Daesh leader killed in Anbar

This file photo taken on January 08, 2014 shows an image uploaded to an Islamic website on January 8, 2014, allegedly showing Shakir Wahib (L), and Abu Wahib, a leader of the Islamic State of Iraq and the Levant (ISIL) standing next to burning cars, at an undisclosed location in Iraq. (AFP)

WASHINGTON: The Pentagon says a top Daesh leader in Iraq’s Anbar province has been killed by a coalition airstrike.
Pentagon press secretary Peter Cook says Abu Wahib and three others were killed when their vehicle was struck on May 6 in Rutba. He says Wahib’s death is a blow to the group’s leadership.
A senior US official said it was an American airstrike.
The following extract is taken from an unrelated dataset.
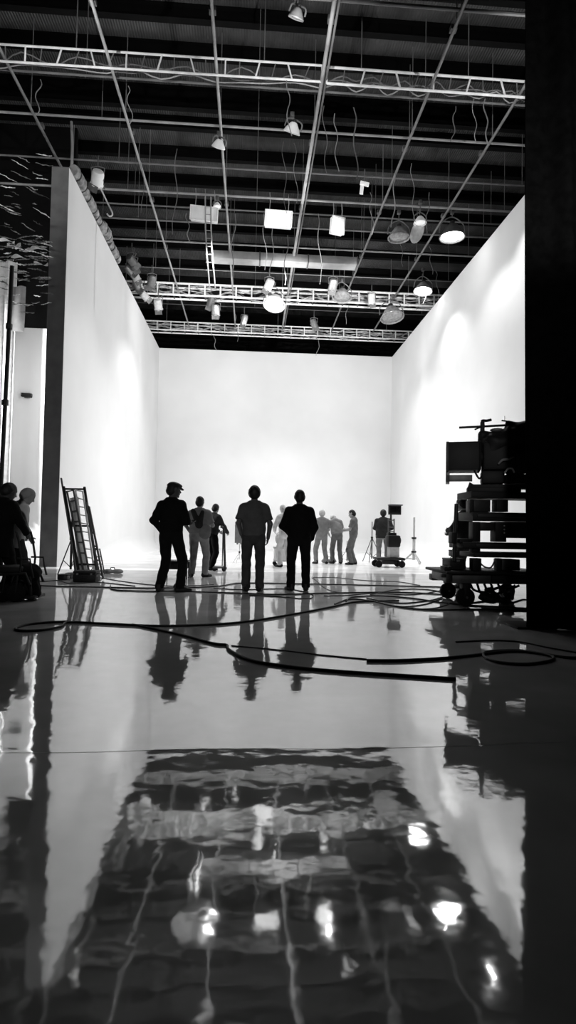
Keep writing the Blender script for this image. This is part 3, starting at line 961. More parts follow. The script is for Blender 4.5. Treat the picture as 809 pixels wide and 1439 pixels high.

Cook says Wahib was a former member of Al-Qaeda in Iraq and has appeared in Daesh execution videos. There have been unconfirmed reports in the past suggesting Wahib was targeted by strikes, but this is the first time the Pentagon has said he was killed.
Meanwhile, Daesh said on Tuesday it had downed a Syrian Army helicopter in a desert area of central Syria where heavy fighting is going on, the militant group and a monitor said.
Amaq, a news agency associated with Daesh, said the helicopter was shot down near in the Palmyra desert between Homs and Palmyra city.
The terrorists were also disrupting army supply lines and attacking the Mahr and Jazal gas fields, in an area which contains the country’s largest gas reserves and facilities that once generated much of its electricity needs.
The British-based Syrian Observatory for Human Rights confirmed the terrorists were gaining new ground. It said that on Tuesday they seized a deserted military barracks 10 km north of the Syrian military’s T4 airport, near where the helicopter was reportedly downed.